III. İLK DERECE MAHKEMESİ KARARI
İlk Derece Mahkemesinin yukarıda tarih ve sayısı belirtilen kararı ile; kadastro tespitinin 29.12.2011 tarihinde kesinleştiği, dava tarihi itibariyle 10 yıllık hak düşürücü sürenin geçtiği gerekçesi ile davanın reddine karar verilmiştir.
IV. İSTİNAF
İlk Derece Mahkemesinin yukarıda belirtilen kararına karşı süresi içinde davacılar vekili tarafından istinaf başvurusunda bulunulması üzerine Bölge Adliye Mahkemesinin yukarıda tarih ve sayısı belirtilen kararı ile; davanın niteliği itibarı ile tutanakların kesinleştiği 29.12.2011 tarihinden sonra 10 yıllık hak düşürücü sürenin 29.12.2021 tarihinde dolduğu, bu tarihten sonra açılan davanın hak düşürücü süre geçtiğinden dinlenemeyeceği gerekçesi ile davacılar vekilinin istinaf isteğinin esastan reddine karar verilmiştir.
V. TEMYİZ
A. Temyiz Sebepleri
Davacılar vekili temyiz dilekçesinde özetle; davalılar ... ve ...'nın murisi ...'nın davacılara ait olan dava konusu taşınmaza, davacıların bilgisi dışında ev yaptırdığını, bunun üzerine ...'nın kardeşi davalı ...'nın köyde kadastro çalışmaları sırasında davacıların yokluğunu fırsat bilerek dava konusu taşınmazı hakları olmamasına rağmen kendisi ve kardeşleri adına tespit ettirdiğini, davacıların bu hususu sonradan fark ettiklerini ve dava açmayı düşündüklerini, fakat 125 ada 20 parsele karşılık 125 ada 12 parselin davacılar adına tescil edildiğini, daha sonra davalıların amcası ...’nın Pazar 2. Asliye Hukuk Mahkemesinin 2021/422 Esas sayılı dosyası üzerinden hak düşürücü süresinin dolmasına bir gün kala kötüniyetli olarak tapu iptal ve tescil davası açtığını, öncelikle davanın Pazar 2. Asliye Hukuk Mahkemesinde görülmekte olan dava ile birleştirilmesi gerektiğini, hatalı olduğu değerlendirilen kadastro işlemlerinin düzeltilmesi amacıyla yargı yollarına başvuru imkânının sağlanmasının mülkiyet hakkının korunmasına ilişkin Anayasal yükümlülüklerin bir gereği olduğunu belirterek kararın bozulmasını talep etmiştir.

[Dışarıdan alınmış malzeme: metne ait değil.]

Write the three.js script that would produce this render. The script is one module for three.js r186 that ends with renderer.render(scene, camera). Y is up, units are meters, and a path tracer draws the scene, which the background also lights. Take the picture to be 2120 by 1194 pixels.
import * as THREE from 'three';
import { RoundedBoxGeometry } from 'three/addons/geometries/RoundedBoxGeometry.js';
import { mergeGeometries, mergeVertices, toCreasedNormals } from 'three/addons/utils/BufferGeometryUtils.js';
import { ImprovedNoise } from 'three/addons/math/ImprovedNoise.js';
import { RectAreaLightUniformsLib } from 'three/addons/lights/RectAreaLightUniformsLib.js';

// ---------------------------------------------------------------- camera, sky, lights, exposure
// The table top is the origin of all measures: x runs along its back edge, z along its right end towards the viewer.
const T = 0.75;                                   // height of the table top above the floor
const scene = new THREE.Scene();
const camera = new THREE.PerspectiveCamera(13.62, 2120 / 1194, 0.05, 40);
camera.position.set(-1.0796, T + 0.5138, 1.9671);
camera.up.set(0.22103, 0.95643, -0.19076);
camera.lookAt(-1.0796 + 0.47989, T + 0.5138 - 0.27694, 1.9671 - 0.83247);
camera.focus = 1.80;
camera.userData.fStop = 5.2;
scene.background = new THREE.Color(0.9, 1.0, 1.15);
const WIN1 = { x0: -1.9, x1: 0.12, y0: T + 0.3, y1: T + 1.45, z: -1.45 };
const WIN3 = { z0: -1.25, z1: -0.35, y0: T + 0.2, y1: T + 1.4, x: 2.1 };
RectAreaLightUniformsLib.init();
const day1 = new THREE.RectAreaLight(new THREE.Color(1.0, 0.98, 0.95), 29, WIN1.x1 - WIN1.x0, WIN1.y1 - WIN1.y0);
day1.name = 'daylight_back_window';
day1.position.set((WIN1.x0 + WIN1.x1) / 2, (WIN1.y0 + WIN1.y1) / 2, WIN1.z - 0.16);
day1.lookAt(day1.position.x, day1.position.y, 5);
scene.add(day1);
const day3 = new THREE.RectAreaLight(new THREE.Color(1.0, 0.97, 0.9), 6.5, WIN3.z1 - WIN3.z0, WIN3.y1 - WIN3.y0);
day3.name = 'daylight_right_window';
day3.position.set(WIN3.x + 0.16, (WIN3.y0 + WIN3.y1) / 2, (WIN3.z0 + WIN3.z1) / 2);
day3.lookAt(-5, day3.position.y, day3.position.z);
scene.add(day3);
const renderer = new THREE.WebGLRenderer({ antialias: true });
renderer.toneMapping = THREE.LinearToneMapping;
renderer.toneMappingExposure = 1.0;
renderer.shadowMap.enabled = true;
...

B. Değerlendirme ve Gerekçe
Dava, kadastro öncesi nedene dayalı tapu iptali ve tescil istemine ilişkindir.
Rize ili, .... ilçesi, Meydan köyü çalışma alanında bulunan 125 ada 20 parsel sayılı taşınmazın iki katlı ahşap ev ve bahcesi vasfıyla senetsizden, intikal, taksim ve kazandırıcı zamanaşımı zilyetliği ile davalılar ... ve...adına tespit edildiği, tespitin 29.12.2011 tarihinde kesinleştiği, davanın 3402 sayılı Kadastro Kanunu’nun 12/3. maddesinde düzenlenen 10 yıllık hak düşürücü süre geçtikten sonra 26.05.2022 tarihinde açıldığı anlaşılmaktadır.
Bölge adliye mahkemelerinin nihai kararlarının bozulması 6100 sayılı Hukuk Muhakemeleri Kanunu'nun (HMK) 371. maddesinde yer alan sebeplerden birinin varlığı hâlinde mümkündür.
Temyizen incelenen karar, tarafların karşılıklı iddia ve savunmalarına, dayandıkları belgelere, uyuşmazlığa uygulanması gereken hukuk kuralları ile hukuki ilişkinin nitelendirilmesine, dava şartlarına, yargılama ve ispat kuralları ile kararda belirtilen gerekçelere göre usul ve kanuna uygun olup davacılar vekili tarafından temyiz dilekçesinde ileri sürülen nedenler kararın bozulmasını gerektirecek nitelikte görülmemiştir.
VI. KARAR
Açıklanan sebeplerle:
Davacılar vekilinin temyiz itirazlarının reddi ile temyiz olunan Bölge Adliye Mahkemesi kararının HMK’nın 370/1 hükmü uyarınca ONANMASINA,
Harç peşin alındığından bu hususta karar verilmesine yer olmadığına,
Dosyanın İlk Derece Mahkemesine, kararın bir örneğinin Bölge Adliye Mahkemesine gönderilmesine,
02.12.2024 tarihinde kesin olmak üzere oy birliğiyle karar verildi.